--- start DATA ---
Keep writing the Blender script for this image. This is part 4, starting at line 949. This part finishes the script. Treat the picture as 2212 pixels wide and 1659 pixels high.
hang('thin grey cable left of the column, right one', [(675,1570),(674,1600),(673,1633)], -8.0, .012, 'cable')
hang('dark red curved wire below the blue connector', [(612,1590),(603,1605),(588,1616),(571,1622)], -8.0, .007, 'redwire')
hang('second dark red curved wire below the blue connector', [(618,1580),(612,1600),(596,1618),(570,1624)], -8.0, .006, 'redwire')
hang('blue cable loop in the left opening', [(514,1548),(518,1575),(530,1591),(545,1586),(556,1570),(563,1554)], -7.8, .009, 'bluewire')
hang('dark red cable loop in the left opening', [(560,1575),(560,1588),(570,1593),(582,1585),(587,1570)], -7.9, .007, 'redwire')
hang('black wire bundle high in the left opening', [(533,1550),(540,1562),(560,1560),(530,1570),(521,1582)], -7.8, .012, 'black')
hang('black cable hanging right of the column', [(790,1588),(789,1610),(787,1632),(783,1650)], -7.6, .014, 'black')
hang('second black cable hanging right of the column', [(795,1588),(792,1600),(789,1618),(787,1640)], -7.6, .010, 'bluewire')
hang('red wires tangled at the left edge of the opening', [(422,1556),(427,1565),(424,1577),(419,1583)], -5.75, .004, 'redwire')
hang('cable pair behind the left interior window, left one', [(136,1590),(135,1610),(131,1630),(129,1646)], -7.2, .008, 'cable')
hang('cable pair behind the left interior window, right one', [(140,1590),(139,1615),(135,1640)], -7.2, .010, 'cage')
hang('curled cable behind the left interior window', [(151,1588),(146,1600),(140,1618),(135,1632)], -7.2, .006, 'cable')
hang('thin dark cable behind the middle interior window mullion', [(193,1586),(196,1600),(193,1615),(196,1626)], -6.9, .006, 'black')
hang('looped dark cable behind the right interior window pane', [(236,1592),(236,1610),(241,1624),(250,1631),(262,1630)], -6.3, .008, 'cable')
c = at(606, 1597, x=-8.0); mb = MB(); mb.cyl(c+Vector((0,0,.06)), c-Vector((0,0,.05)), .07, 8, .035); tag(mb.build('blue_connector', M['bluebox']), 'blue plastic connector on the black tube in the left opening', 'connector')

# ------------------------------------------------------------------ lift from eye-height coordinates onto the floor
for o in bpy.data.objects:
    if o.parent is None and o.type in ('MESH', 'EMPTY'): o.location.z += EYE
--- end DATA ---
> YOUR OBJECTIVE
Each line of the listing above should be output exactly.

> EXERCISE SOLUTION
Keep writing the Blender script for this image. This is part 4, starting at line 949. This part finishes the script. Treat the picture as 2212 pixels wide and 1659 pixels high.
hang('thin grey cable left of the column, right one', [(675,1570),(674,1600),(673,1633)], -8.0, .012, 'cable')
hang('dark red curved wire below the blue connector', [(612,1590),(603,1605),(588,1616),(571,1622)], -8.0, .007, 'redwire')
hang('second dark red curved wire below the blue connector', [(618,1580),(612,1600),(596,1618),(570,1624)], -8.0, .006, 'redwire')
hang('blue cable loop in the left opening', [(514,1548),(518,1575),(530,1591),(545,1586),(556,1570),(563,1554)], -7.8, .009, 'bluewire')
hang('dark red cable loop in the left opening', [(560,1575),(560,1588),(570,1593),(582,1585),(587,1570)], -7.9, .007, 'redwire')
hang('black wire bundle high in the left opening', [(533,1550),(540,1562),(560,1560),(530,1570),(521,1582)], -7.8, .012, 'black')
hang('black cable hanging right of the column', [(790,1588),(789,1610),(787,1632),(783,1650)], -7.6, .014, 'black')
hang('second black cable hanging right of the column', [(795,1588),(792,1600),(789,1618),(787,1640)], -7.6, .010, 'bluewire')
hang('red wires tangled at the left edge of the opening', [(422,1556),(427,1565),(424,1577),(419,1583)], -5.75, .004, 'redwire')
hang('cable pair behind the left interior window, left one', [(136,1590),(135,1610),(131,1630),(129,1646)], -7.2, .008, 'cable')
hang('cable pair behind the left interior window, right one', [(140,1590),(139,1615),(135,1640)], -7.2, .010, 'cage')
hang('curled cable behind the left interior window', [(151,1588),(146,1600),(140,1618),(135,1632)], -7.2, .006, 'cable')
hang('thin dark cable behind the middle interior window mullion', [(193,1586),(196,1600),(193,1615),(196,1626)], -6.9, .006, 'black')
hang('looped dark cable behind the right interior window pane', [(236,1592),(236,1610),(241,1624),(250,1631),(262,1630)], -6.3, .008, 'cable')
c = at(606, 1597, x=-8.0); mb = MB(); mb.cyl(c+Vector((0,0,.06)), c-Vector((0,0,.05)), .07, 8, .035); tag(mb.build('blue_connector', M['bluebox']), 'blue plastic connector on the black tube in the left opening', 'connector')

# ------------------------------------------------------------------ lift from eye-height coordinates onto the floor
for o in bpy.data.objects:
    if o.parent is None and o.type in ('MESH', 'EMPTY'): o.location.z += EYE